Sunday, 7 July 2013

Pet peeves of a fiction obsessed sixteen year old

I have probably done plenty of these posts that either tell you more about me or more to the point what annoys me, but this time I'm going to make it more topical. I am going to talk about things in literacy, films and music that irritates me to the end of the earth and back again.

1. When people bend the page of their books and/or bend/break the spine on their books.
Okay, I do think I have a slight OCD when it comes to looking after books and if you look at about 95% of my books in my bookcase, despite having read each book several times, you will not find a single break in the spine or a bend in a page. (Apart from the dreaded initial break that you get just from opening it, but even that one is so faint you can barely see it). Literally whenever I see anyone doing either of those things I just want to slap the book out of their hands and repair the damage immediately. This is also why I very, very rarely lend my books to people unless I know they can be trusted to treat it carefully. This is also another reason why I cannot deal with library books and have never ever read a book from the library because they are always so tatty and broken that it just takes the enjoyment out of reading for me. The care of books is something I do not take lightly, my friend.

2. When there is a misprint or spelling error in a book.
This is just careless on the publishers part; although, granted, its a very rare thing to happen and even more rare with printed books. However, I've noticed especially on E-Books there can be careless mistakes and it takes you a few time to read over the sentence to understand what was trying to be said. It's extremely frustrating because the amount of times that a book is read and re-read and re-re-read before its published silly mistakes should be seen and sorted out.

3.When films based on adaptations just get the casting all wrong.
I know that everyone has their own ideas about what a certain character looks like when they are described in a book. For example, when I read a book I imagine most of my characters as cartoons and so I find it hard to describe a character to another person who is not inside my head. However, sometimes I really do question if the casting people have read the books at all; take the new Divergent movie for example, Shailene Woodley and Theo James look nothing, absolutely nothing like how I would have imagined them (you know if my brain wasn't weird and turned everyone into cartoons) I just feel like its disappointing for the fan of the books. I understand that it would be impossible to find an actor that everyone loves and imagines in the place of their favourite character but at least attempt it. Harry Potter is a fine example of brilliant casting and costume; you can just tell that the casting people took the time to read the books and study the characters with detail. I am just left feeling like that in today's Hollywood, film companies are more interested in whacking out as many films as possible without really investing too much time into them.
p.s I'm sure these actors mentioned above are good, I've yet to see them in anything but this comment is made purely on their looks (vain, I know right).

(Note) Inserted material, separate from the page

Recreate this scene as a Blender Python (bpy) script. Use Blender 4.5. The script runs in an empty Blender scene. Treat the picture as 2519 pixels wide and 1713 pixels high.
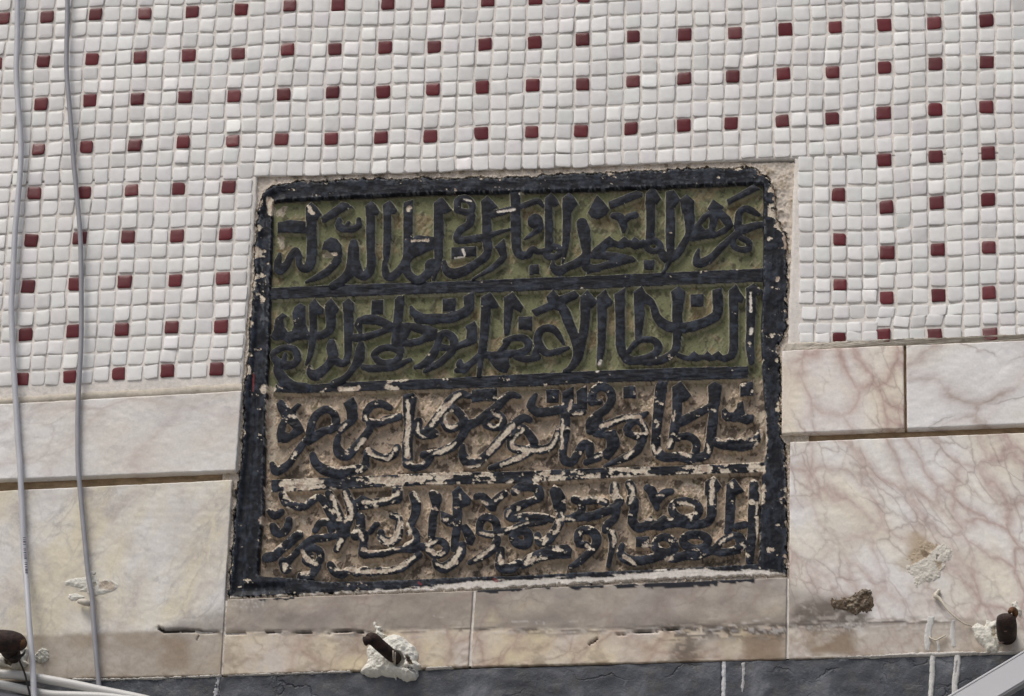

4.When books could have been finished but the author tries to milk it.
This is extremely frustrating when you find a decent new book series, you read the first few and it seems that all of the events have been rounded off well and nicely, however, then the author keeps writing new books with weaker plots. This makes the series loose its integrity and makes the reader get bored and disengaged with the writing. Authors need to know when its best to put a series to bed: know when to quit, go out on a high. Particular examples of this are The House of Night series and The Mortal Instrument series. The House of Night currently has 10 books in the series when realistically they could have stopped writing them at about book 5/6, I really cannot be bothered to continue reading the rest in the series because it is getting boring and silly. The Mortal Instruments could have been finished on book 3, that would have left the reader wanting more but not really needing it, the 4th book was lacking compared to the others and took me a long time to get through it. What I am trying to say is that if you want to write a successful book series then you need to know when enough is enough, you want the reader to want more but that they don't necessarily need to have any more because the story is strong enough without it.

5.When films change what happens in the books in a very sucky way.
Sucky isn't the most sophisticated adjective but it describes what I am talking about in the best way possible. When a film is based on an adaptation, I understand that somethings have to be changed so that they make it cinematically pleasing but when they completely change the way an event happens in the book to something that to anyone who has read the books just does not make sense, then you know you have a problem. Take Harry Potter (probably the first time I am criticising it on my blog, take note because it wont happen very often, haha) in the last film (Deathly Hallows part 2) Harry snaps the Elder Wand in half and throws it away... however, in the book, Harry uses the Elder Wand to repair his old trusty wand and then returns the Elder Wand back to Dumbledore's grave. According to the film Harry no longer has a wand after he does what he does because it does not show him fixing his previous wand. To any fan of the books this will come as a very large annoyance, it would have taken the film makers literally about 2 minutes to show what happened in the book but instead they decided on a scene that is just stupid.